ITEM 2. UNREGISTERED SALES
OF EQUITY SECURITIES AND USE OF PROCEEDS
On February 29, 2012, in exchange
for $100,000, the Company issued 200,000 shares of restricted common stock and a promissory note in the original principal amount
of $100,000 (“Note”) to an investor. The Note matures on August 27, 2012 and carries a fixed interest payment at maturity
of $25,000.
On March 1, 2012, the Company accepted
the subscription of an investor for $300,000 in exchange for 1,200,000 shares of restricted common stock.
On April 2, 2012, the Company entered
into an agreement to acquire two separate one-fourth (1/4) working interests (collectively, the “Working Interests”)
in certain oil and gas leases covering the Board of Education No. 6 Well located in Yazoo County, Mississippi. The consideration
granted by the Company in exchange for the Working Interests consisted of 10,000,000 shares of restricted common stock.
On May 4, 2012, pursuant to the Company’s
2012 Equity Incentive Plan (the "Plan") which Plan is attached as an exhibit to the Company’s
Current Report on Form 8-K filed with the Securities and Exchange Commission on May 9, 2012,
the Board approved the grant
of 10,500,000 common stock purchase options to five individuals at a weighted average exercise price of $0.65 per share.
On May 16, 2012, the Company entered
into an agreement to acquire all of the outstanding shares of Carpathian Energy SRL in exchange for 90,000,000 shares of restricted
common stock of the Company. Carpathian is a Romanian limited liability company engaged in oil & gas exploration and development.
Pursuant to the terms of the agreement, the former owners of Carpathian may rescind the Acquisition and reclaim the shares of Carpathian
in the event that the Company does not invest at least $5 million toward development of Carpathian’s oil and gas assets.
As of March 31, 2013, the conditions of the agreement had not been met; therefore, due to the potential rescinding of the agreement,
the acquisition has not been
recorded on the financial statements herein.
On June 12, 2012, the Company entered
into a consulting agreement with JT Arco, LLC. a New Jersey-based Corporation. Pursuant to the terms of the Agreement the Company
issued 500,000 restricted shares of its common stock.
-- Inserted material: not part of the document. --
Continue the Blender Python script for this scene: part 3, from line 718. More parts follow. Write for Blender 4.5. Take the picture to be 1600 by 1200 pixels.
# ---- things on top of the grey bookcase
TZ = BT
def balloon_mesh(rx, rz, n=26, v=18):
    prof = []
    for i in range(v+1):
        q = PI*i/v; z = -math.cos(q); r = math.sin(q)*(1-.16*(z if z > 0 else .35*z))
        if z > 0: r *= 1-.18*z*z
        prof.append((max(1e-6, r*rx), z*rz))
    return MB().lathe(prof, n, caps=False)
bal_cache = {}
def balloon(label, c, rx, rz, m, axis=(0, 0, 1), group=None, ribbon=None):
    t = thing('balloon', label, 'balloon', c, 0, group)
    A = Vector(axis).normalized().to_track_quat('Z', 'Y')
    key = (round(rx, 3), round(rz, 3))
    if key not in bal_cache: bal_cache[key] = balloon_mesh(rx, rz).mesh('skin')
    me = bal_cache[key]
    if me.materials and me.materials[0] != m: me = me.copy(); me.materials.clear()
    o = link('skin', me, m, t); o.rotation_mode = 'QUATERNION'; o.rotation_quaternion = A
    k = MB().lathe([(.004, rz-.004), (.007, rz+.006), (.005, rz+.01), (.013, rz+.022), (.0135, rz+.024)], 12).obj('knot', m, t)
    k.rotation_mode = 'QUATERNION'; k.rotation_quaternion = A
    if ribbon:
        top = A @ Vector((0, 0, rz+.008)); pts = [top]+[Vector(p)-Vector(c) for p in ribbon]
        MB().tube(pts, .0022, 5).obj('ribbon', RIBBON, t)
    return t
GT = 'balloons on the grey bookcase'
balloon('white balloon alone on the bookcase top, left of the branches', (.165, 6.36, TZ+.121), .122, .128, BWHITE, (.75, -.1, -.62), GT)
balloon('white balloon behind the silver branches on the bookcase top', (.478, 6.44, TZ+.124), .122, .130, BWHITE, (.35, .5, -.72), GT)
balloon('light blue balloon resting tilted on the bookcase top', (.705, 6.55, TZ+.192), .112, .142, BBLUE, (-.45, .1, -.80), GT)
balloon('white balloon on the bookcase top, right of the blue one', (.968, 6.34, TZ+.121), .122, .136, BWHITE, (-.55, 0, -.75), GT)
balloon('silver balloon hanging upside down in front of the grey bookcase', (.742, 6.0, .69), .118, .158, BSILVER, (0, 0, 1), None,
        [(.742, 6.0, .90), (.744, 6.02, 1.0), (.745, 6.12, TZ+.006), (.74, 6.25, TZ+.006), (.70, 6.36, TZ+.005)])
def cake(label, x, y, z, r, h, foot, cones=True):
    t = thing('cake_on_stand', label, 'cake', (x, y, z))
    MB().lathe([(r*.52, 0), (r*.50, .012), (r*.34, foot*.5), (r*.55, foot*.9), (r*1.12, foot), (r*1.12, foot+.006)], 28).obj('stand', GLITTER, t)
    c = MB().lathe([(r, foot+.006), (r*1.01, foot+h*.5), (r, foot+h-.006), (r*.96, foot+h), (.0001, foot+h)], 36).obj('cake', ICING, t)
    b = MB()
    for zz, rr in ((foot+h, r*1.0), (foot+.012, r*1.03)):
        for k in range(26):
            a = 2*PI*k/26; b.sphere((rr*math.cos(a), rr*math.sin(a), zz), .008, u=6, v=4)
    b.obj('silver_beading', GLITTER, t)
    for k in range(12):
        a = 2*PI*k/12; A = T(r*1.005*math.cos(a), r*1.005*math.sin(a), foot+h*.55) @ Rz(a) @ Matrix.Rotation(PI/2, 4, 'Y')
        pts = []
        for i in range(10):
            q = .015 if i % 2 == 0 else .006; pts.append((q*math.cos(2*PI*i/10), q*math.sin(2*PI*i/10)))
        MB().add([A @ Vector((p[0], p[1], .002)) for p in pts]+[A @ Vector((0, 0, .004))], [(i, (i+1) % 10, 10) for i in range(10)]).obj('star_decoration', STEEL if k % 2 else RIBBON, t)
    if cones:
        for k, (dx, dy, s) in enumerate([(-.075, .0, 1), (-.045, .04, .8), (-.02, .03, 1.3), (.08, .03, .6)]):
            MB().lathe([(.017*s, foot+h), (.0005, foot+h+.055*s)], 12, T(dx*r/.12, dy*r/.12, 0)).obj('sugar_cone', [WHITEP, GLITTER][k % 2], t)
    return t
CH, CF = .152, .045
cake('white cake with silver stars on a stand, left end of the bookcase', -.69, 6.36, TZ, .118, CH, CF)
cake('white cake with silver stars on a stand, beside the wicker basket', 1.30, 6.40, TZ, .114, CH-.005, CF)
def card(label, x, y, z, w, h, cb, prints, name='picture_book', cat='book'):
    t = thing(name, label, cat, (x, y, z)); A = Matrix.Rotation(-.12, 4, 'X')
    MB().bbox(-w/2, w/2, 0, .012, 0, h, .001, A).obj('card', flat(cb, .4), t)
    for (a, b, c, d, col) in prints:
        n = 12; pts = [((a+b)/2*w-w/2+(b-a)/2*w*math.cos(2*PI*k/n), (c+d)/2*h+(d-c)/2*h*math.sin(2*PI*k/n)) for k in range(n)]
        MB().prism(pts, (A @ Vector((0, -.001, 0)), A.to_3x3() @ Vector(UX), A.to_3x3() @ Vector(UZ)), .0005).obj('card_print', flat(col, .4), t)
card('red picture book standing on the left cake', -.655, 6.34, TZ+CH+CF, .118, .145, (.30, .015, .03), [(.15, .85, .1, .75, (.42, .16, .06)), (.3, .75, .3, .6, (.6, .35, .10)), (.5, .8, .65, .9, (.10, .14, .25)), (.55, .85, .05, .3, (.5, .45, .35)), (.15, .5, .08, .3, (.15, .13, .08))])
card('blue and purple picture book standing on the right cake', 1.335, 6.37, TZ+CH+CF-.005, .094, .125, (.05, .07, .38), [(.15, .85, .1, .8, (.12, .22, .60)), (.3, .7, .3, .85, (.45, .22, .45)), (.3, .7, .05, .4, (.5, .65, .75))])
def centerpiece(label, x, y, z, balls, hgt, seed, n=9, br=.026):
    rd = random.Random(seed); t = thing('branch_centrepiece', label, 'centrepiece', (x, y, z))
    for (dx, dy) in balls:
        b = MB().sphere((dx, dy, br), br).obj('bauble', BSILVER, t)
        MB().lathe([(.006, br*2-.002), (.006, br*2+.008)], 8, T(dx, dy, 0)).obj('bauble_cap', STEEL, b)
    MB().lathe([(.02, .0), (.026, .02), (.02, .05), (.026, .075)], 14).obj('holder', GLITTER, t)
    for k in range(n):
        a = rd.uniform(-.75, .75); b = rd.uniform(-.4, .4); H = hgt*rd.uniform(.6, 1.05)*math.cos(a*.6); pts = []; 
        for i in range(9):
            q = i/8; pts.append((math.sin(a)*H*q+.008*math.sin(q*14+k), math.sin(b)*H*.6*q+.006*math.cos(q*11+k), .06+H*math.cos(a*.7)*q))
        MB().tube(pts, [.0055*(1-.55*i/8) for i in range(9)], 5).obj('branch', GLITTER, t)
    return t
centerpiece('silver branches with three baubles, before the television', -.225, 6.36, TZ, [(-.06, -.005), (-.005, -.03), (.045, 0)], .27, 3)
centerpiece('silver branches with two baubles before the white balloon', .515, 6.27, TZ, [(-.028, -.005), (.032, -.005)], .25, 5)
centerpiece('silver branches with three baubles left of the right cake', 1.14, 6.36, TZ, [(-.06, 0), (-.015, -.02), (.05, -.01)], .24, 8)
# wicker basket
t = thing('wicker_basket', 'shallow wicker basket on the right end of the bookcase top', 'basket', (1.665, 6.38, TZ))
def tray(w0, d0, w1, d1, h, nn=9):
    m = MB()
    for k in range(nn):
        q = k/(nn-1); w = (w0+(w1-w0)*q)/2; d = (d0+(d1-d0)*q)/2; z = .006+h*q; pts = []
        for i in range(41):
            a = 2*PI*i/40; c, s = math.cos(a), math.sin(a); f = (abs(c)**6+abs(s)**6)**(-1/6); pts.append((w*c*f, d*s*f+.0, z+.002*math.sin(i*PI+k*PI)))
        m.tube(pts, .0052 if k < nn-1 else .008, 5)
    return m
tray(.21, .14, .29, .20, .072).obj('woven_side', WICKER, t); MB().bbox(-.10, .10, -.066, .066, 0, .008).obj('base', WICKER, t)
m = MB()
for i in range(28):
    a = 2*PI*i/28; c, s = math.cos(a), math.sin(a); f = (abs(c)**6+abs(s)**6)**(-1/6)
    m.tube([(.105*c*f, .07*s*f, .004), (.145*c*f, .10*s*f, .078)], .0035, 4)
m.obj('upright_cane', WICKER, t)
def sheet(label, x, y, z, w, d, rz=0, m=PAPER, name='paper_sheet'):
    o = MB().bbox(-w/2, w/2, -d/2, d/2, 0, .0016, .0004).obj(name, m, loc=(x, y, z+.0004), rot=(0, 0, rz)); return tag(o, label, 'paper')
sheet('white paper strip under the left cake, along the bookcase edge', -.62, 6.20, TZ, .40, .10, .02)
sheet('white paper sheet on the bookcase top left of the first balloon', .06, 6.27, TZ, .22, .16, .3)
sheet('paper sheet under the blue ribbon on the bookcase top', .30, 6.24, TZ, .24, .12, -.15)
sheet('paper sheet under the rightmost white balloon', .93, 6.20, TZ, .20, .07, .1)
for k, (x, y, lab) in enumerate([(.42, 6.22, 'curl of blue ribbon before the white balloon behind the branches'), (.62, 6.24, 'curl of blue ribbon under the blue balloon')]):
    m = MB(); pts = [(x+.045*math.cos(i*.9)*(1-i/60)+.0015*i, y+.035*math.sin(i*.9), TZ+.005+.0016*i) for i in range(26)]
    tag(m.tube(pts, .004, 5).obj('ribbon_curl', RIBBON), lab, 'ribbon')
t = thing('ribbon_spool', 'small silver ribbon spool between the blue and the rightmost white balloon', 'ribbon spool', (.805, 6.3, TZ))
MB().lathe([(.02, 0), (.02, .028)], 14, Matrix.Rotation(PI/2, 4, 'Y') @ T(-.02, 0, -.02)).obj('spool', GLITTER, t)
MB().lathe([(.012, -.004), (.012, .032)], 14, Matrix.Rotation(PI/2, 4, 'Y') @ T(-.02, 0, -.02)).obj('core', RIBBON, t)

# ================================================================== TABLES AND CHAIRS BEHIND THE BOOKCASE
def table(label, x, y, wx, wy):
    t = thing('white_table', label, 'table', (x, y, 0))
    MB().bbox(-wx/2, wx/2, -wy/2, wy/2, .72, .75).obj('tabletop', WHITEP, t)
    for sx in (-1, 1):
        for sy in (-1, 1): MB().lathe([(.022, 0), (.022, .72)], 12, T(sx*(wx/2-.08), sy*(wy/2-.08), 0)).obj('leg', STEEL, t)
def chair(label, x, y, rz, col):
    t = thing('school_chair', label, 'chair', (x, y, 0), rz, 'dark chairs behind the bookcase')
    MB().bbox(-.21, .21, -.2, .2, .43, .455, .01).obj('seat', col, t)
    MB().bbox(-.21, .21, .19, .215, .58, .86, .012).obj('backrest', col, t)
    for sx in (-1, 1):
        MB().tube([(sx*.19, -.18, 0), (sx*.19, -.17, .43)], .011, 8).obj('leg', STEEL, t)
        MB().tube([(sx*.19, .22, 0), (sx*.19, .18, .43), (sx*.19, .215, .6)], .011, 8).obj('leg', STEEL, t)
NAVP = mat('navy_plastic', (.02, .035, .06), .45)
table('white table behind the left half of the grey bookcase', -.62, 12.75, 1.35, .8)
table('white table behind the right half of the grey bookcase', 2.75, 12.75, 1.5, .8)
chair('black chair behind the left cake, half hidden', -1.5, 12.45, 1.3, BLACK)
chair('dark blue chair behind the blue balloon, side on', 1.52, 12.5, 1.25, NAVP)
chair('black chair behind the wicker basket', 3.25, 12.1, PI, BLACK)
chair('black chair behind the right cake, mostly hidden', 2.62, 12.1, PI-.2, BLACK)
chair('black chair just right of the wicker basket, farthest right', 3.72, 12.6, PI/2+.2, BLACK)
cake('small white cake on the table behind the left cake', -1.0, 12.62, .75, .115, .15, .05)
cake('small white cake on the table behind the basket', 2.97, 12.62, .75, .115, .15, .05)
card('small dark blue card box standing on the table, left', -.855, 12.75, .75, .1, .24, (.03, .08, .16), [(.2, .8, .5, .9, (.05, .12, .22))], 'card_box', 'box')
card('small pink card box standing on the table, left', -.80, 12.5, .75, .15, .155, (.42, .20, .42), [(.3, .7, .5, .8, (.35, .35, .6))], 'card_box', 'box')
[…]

On June 27, 2012, the Company entered
into a consulting agreement with Morris Carlo White IV a Texas-based consultant. Pursuant to the terms of the Agreement the Company
issued 65,000 restricted shares of its common stock.
On August 1, 2012, the Company issued
5,000,000 shares of common stock of the Company to an officer of the Company for services pertaining to business development.
On August 15, 2012, the Company amended
that certain consulting agreement with JT Arco, LLC. a New Jersey-based Corporation. Pursuant to the terms of the Addendum Agreement
the Company issued an additional 500,000 restricted shares of its common stock.
On August 31, 2012, in exchange for
$100,000, the Company issued a promissory note in the original principal amount of $100,000 (“Note”) to a lender. The
Note matures on August 30, 2013 and carries an interest rate of 8% per annum payable on a quarterly basis. The Note shall
at the maturity date, be due and payable in full unless converted partially or in its entirety upon the election of the lender
into fully paid and non-assessable shares of Common Stock of the Company at a conversion price equal to $0.25 per share of Common
Stock.
On September 7, 2012, in exchange
for $200,000, the Company issued a promissory note in the original principal amount of $200,000 (“Note”) to a lender.
The Note matures on September 6, 2013 and carries an interest rate of 8% per annum payable on a quarterly basis. The Note
shall at the maturity date, be due and payable in full unless converted partially or in its entirety upon the election of the lender
into fully paid and non-assessable shares of Common Stock of the Company at a conversion price equal to $0.25 per share of Common
Stock.
On September 25, 2012, the Company
entered into a consulting agreement with TEGA, LLC a Kentucky Limited Liability Company. Pursuant to the terms of the Agreement
the Company issued 1,200,000 restricted shares of its common stock.
With respect to the securities issuances
described above, No solicitations were made and no underwriting discounts were given or paid in connection with these transactions.
The Company believes that the issuance of these securities as described above were exempt from registration with the Securities
and Exchange Commission pursuant to Section 4(2) of the Securities Act of 1933.